WE RESERVE THE RIGHT by Rabbi Baruch Cohon

WE RESERVE THE RIGHT
          Remember the sign that once appeared in stores, restaurants, bakeries,
etc…the one that read “We Reserve the Right to Refuse Service to
Anyone”?  Maybe that became illegal before you were born.  But maybe
it’s worth analyzing.  What that sign meant depended largely on the
boss’s attitudes.
          Someone who showed contempt for the merchandise, or suspicions about
the dealer, could very well get ignored if it came to trying on any
clothing.
          If a customer — at a bar, for example — had one too many and started a
fight?  Out you go, fella.  Many bar owners exercise that right today.
At least they should.
          But also, if a white customer insisted on pushing himself ahead of a
black customer, the boss or an employee had to enforce a standard:
equality, or discrimination.  And discrimination could go either way —
depending whether the store was in Harlem or Atlanta.

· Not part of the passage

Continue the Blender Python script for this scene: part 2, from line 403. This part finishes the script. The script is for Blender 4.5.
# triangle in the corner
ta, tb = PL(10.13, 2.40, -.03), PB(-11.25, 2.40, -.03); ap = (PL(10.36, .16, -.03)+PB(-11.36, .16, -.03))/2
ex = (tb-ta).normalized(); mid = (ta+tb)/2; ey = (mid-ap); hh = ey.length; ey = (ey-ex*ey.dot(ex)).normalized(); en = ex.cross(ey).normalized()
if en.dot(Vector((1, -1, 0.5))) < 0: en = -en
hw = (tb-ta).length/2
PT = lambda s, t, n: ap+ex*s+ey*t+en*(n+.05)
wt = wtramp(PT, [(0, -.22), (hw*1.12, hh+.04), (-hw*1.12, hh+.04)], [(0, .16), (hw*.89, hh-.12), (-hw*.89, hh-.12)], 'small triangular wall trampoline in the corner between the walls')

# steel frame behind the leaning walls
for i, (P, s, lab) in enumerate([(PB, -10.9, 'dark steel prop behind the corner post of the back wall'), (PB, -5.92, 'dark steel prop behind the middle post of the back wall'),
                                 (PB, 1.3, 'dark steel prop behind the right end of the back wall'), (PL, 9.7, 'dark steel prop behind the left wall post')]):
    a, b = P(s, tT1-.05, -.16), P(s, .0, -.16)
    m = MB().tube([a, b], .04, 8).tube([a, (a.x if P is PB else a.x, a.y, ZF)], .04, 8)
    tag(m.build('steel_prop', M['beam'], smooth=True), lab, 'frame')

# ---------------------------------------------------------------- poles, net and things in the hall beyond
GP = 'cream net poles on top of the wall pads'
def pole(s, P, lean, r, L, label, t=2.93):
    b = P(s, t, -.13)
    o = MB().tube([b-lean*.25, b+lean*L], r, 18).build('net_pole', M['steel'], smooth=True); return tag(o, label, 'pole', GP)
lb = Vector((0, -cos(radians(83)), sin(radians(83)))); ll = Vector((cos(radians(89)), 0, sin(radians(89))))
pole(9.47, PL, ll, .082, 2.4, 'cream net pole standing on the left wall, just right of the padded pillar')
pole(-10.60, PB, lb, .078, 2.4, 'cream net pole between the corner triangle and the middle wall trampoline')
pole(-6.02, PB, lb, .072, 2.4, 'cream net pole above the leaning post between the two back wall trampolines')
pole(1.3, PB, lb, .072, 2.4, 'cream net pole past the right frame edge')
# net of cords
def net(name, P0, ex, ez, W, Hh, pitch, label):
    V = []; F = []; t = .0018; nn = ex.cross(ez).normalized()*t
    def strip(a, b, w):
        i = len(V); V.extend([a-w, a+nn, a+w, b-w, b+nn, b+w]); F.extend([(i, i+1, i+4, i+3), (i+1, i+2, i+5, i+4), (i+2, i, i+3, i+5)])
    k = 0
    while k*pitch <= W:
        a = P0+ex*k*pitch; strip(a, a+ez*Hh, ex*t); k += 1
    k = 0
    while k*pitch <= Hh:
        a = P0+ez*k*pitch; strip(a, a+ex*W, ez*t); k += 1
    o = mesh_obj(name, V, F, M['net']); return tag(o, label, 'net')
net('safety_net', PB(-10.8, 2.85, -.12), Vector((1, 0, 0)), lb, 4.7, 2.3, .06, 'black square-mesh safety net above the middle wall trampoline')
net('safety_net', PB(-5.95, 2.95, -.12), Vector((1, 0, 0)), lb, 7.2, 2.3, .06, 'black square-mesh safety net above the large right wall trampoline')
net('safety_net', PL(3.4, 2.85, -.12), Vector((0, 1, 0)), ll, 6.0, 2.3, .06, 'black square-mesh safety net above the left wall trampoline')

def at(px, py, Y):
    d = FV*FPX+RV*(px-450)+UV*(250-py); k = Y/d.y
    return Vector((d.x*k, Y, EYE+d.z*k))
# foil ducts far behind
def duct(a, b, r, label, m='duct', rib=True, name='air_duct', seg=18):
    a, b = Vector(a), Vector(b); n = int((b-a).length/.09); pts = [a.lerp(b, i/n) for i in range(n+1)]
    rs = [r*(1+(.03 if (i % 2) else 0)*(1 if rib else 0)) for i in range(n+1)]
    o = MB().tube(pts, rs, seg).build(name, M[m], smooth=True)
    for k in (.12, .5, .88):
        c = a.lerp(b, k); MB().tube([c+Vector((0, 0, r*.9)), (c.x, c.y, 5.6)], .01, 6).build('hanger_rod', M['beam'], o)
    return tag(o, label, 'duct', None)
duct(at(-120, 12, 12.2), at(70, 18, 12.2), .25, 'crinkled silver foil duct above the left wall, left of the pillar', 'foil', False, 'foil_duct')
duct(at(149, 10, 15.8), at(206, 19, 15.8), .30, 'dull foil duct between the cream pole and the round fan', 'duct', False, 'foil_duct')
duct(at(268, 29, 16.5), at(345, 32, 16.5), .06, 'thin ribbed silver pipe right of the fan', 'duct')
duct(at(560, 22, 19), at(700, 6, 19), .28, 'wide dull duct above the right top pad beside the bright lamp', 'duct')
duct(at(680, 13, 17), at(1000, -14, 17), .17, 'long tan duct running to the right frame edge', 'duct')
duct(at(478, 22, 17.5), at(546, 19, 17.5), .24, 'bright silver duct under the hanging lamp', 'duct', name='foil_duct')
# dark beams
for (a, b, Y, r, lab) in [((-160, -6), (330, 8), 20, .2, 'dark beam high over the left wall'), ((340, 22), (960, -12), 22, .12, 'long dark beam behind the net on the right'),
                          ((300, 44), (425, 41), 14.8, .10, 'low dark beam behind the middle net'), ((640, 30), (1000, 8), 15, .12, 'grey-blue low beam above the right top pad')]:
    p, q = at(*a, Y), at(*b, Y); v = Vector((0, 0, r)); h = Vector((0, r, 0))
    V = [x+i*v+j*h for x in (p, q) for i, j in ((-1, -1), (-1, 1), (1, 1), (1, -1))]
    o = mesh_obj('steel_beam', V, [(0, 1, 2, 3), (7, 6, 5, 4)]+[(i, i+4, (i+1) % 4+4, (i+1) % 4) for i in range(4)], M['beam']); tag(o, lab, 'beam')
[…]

          And what about baking wedding cakes?  Did the baker need to inquire
about the identity of the couple?  Or their sexual  preference?
          The recent Colorado case and its Supreme Court sequel might make us
wonder if it could happen back in the days of “We Reserve the Right…”
          An old gag about rights said that “when I walk down the street, I have
a right to swing my arms as much as I want to, but my right to swing
my arms ends where your nose begins.”  The Colorado case brings that
to mind.  If Mr. Philips just bit his lip and baked the cake, no court
case — he just has a banged-up nose.  If he reserved the right and
refused service, the same-sex couple just has to buy a cake somewhere
else.  Which apparently is what they did.  But they made sure to put in a
complaint to the Colorado Civil Rights Commission, even though their
same-sex ceremony took place in Massachusetts.
          If anything, Justice Kennedy and his fellow judges — 7 out of the 9
anyway — ruled that equality before the law means that just as one
American has the right to live out a deviant life style, another
American has the right to live by his religious principles.  From the
Biblical point of view, of course, homosexuality is a capital offense.
Leviticus 20:13 commands: “If a man lies with a male as one lies
with a woman, both of them did an abhorrent thing; they must die.
Their bloodguilt is on them.”
          Bear in mind, however, that in the Torah, no accounts of an execution
for this offense appear. In fact we have no record of any such executions
by a Jewish court.  Since, at least in historic times, this kind
of action took place in private, and since Biblical law requires two
eye witnesses who warn the offender in advance, it would be close to
impossible to convict anyone.
          So how does that condition affect the believing baker?  We can
conclude that any violation of sexual law may or may not take place
before the cake is baked.  And we can also recognize that the couple
ordering the cake is about to celebrate their sin.
          They are hiring the baker to help them.
         Anyone think we saw the last case like this?